Well, no one has asked, but what are your water parameters? Do you happen to have a phosphate testing kit? Algae cannot grow, and I can't stress this enough, cannot grow without nutrients. It's using something in your tank as a food source. Usually green water is a unicellular bloom and can be cleaned with a diatom filter. They are expensive, but someone once mentioned on here that shops will somtimes rent them. That would clean it up short term, but you still have to get to the root problem: excess nutrients in the water. It might just have been dead plant matter (you said the fish ate them, then said you pulled them out, so I assume there was some plant matter floating around for a bit?) Also, a total blackout will kill algae, and since you no longer have plants, I would say go for it. Here's how I would do it:
Do a 50% water change. Vacuum the sand. I use sand as a substrate too, the sand isn't the problem. You can hold a gravel vac over the sand at an angle and "skim" the sands' surface to pick up waste and such. You pulled the rocks, but I do not know why. If they have algae on them, clean them, then rinse in dechlorinated water and put them back in. Make sure there is no sunlight coming into that tank at any time. Now, here's what should help a bunch; fast the fish for a few days. Don't feed them anything for 4 days. After that, don't overcompensate and feed them a bunch thinking they must be hungry. Feed them normally after that. During the fasting period, cover the tank so no light gets in. After two days, do another 50% water change.
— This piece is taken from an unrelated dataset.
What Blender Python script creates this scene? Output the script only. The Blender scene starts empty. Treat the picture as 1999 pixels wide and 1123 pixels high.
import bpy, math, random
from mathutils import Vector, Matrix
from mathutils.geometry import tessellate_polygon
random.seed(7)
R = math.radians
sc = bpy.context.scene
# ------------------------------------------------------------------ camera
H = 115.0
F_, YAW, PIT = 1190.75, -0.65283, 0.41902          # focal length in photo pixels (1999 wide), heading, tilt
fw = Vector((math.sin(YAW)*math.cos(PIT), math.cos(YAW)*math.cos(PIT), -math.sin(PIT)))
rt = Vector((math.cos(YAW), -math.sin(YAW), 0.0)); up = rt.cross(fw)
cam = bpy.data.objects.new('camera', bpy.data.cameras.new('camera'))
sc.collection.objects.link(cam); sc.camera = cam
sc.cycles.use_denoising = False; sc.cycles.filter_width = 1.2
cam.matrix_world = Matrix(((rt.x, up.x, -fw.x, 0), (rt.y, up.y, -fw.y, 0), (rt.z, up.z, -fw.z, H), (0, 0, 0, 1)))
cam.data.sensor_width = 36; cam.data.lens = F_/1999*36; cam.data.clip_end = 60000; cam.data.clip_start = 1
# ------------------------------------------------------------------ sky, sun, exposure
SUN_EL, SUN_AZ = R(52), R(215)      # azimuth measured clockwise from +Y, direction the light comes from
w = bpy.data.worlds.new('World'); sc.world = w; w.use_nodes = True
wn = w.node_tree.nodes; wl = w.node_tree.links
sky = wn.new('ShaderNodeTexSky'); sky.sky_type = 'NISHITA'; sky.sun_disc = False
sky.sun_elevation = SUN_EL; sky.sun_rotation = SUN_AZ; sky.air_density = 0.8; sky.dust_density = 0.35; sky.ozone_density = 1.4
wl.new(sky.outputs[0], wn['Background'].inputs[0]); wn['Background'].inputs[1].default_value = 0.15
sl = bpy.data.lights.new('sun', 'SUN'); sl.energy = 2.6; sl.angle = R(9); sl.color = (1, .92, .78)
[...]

At the end of the four days, do another water change. This period of fasting and no light should clear it up.
Always remember, algae needs two things to live: light and food. I would also suggest you re-examine your feeding habits. If the fish use all of the food you feed them, the algae could never grow. Fish are opportunistic feeders. They will eat whenever you feed them. Have you ever noticed as well, that when you feed your fish, they poop? Mine do this. So as something goes in, something else moves out and makes room for it. Sometimes fish waste has undigested food in it. That could very well be feeding your algae. I never feed my fish more than they can consume in one minute. This way, they use what they eat. Also, I do not know what your maintenance shcedule was like before, but aim for 50% water changes once per week. This keeps the bad stuff down at lower levels. HTH.